Please copy all the lines that follow, word for word.

**Provided material**
•••

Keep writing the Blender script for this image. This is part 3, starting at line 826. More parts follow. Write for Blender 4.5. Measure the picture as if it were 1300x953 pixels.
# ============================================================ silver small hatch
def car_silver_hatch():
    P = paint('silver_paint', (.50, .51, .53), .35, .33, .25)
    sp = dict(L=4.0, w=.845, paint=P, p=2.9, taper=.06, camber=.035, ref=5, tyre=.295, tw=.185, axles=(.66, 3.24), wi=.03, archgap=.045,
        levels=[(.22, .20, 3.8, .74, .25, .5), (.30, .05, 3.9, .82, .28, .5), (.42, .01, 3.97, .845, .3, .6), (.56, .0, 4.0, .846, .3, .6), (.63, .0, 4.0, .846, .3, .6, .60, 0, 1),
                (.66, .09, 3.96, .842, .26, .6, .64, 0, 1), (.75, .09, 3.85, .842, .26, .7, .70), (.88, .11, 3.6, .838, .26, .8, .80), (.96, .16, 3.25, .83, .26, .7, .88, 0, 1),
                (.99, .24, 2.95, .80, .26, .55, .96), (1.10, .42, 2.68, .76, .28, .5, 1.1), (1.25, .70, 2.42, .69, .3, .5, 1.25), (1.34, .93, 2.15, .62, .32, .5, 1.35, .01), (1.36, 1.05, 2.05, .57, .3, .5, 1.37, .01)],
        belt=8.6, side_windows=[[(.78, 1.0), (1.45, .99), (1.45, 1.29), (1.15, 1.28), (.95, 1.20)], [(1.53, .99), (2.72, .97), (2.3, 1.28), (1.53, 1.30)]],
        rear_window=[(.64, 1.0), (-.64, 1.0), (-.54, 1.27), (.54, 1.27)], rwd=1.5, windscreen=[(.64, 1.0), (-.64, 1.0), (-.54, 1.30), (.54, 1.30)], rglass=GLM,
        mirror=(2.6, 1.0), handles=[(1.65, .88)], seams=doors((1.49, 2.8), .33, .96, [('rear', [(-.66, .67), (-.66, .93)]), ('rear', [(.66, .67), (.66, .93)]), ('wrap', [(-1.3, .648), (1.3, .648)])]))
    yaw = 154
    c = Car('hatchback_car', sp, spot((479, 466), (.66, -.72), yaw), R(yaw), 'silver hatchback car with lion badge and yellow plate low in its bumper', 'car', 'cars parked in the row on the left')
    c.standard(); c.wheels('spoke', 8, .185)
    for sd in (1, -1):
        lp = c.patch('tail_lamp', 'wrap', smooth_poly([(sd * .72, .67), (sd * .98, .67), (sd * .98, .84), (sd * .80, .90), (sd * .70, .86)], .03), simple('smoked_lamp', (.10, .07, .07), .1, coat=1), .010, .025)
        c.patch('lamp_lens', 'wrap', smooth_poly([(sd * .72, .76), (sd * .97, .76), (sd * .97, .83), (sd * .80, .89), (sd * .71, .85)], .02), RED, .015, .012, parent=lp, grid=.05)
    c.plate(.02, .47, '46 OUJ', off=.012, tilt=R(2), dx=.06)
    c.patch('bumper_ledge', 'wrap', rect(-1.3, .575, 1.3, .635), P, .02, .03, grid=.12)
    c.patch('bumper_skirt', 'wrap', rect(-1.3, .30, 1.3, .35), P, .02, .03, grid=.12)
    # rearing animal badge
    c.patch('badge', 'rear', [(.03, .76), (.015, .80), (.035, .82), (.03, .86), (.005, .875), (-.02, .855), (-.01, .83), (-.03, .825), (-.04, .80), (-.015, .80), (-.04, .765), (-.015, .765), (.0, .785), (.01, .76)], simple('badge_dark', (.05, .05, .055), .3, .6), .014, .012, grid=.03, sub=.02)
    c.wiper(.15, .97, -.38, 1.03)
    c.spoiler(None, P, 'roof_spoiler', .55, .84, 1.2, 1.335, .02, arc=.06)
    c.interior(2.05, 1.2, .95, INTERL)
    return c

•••

**Worked answer**
Keep writing the Blender script for this image. This is part 3, starting at line 826. More parts follow. Write for Blender 4.5. Measure the picture as if it were 1300x953 pixels.
# ============================================================ silver small hatch
def car_silver_hatch():
    P = paint('silver_paint', (.50, .51, .53), .35, .33, .25)
    sp = dict(L=4.0, w=.845, paint=P, p=2.9, taper=.06, camber=.035, ref=5, tyre=.295, tw=.185, axles=(.66, 3.24), wi=.03, archgap=.045,
        levels=[(.22, .20, 3.8, .74, .25, .5), (.30, .05, 3.9, .82, .28, .5), (.42, .01, 3.97, .845, .3, .6), (.56, .0, 4.0, .846, .3, .6), (.63, .0, 4.0, .846, .3, .6, .60, 0, 1),
                (.66, .09, 3.96, .842, .26, .6, .64, 0, 1), (.75, .09, 3.85, .842, .26, .7, .70), (.88, .11, 3.6, .838, .26, .8, .80), (.96, .16, 3.25, .83, .26, .7, .88, 0, 1),
                (.99, .24, 2.95, .80, .26, .55, .96), (1.10, .42, 2.68, .76, .28, .5, 1.1), (1.25, .70, 2.42, .69, .3, .5, 1.25), (1.34, .93, 2.15, .62, .32, .5, 1.35, .01), (1.36, 1.05, 2.05, .57, .3, .5, 1.37, .01)],
        belt=8.6, side_windows=[[(.78, 1.0), (1.45, .99), (1.45, 1.29), (1.15, 1.28), (.95, 1.20)], [(1.53, .99), (2.72, .97), (2.3, 1.28), (1.53, 1.30)]],
        rear_window=[(.64, 1.0), (-.64, 1.0), (-.54, 1.27), (.54, 1.27)], rwd=1.5, windscreen=[(.64, 1.0), (-.64, 1.0), (-.54, 1.30), (.54, 1.30)], rglass=GLM,
        mirror=(2.6, 1.0), handles=[(1.65, .88)], seams=doors((1.49, 2.8), .33, .96, [('rear', [(-.66, .67), (-.66, .93)]), ('rear', [(.66, .67), (.66, .93)]), ('wrap', [(-1.3, .648), (1.3, .648)])]))
    yaw = 154
    c = Car('hatchback_car', sp, spot((479, 466), (.66, -.72), yaw), R(yaw), 'silver hatchback car with lion badge and yellow plate low in its bumper', 'car', 'cars parked in the row on the left')
    c.standard(); c.wheels('spoke', 8, .185)
    for sd in (1, -1):
        lp = c.patch('tail_lamp', 'wrap', smooth_poly([(sd * .72, .67), (sd * .98, .67), (sd * .98, .84), (sd * .80, .90), (sd * .70, .86)], .03), simple('smoked_lamp', (.10, .07, .07), .1, coat=1), .010, .025)
        c.patch('lamp_lens', 'wrap', smooth_poly([(sd * .72, .76), (sd * .97, .76), (sd * .97, .83), (sd * .80, .89), (sd * .71, .85)], .02), RED, .015, .012, parent=lp, grid=.05)
    c.plate(.02, .47, '46 OUJ', off=.012, tilt=R(2), dx=.06)
    c.patch('bumper_ledge', 'wrap', rect(-1.3, .575, 1.3, .635), P, .02, .03, grid=.12)
    c.patch('bumper_skirt', 'wrap', rect(-1.3, .30, 1.3, .35), P, .02, .03, grid=.12)
    # rearing animal badge
    c.patch('badge', 'rear', [(.03, .76), (.015, .80), (.035, .82), (.03, .86), (.005, .875), (-.02, .855), (-.01, .83), (-.03, .825), (-.04, .80), (-.015, .80), (-.04, .765), (-.015, .765), (.0, .785), (.01, .76)], simple('badge_dark', (.05, .05, .055), .3, .6), .014, .012, grid=.03, sub=.02)
    c.wiper(.15, .97, -.38, 1.03)
    c.spoiler(None, P, 'roof_spoiler', .55, .84, 1.2, 1.335, .02, arc=.06)
    c.interior(2.05, 1.2, .95, INTERL)
    return c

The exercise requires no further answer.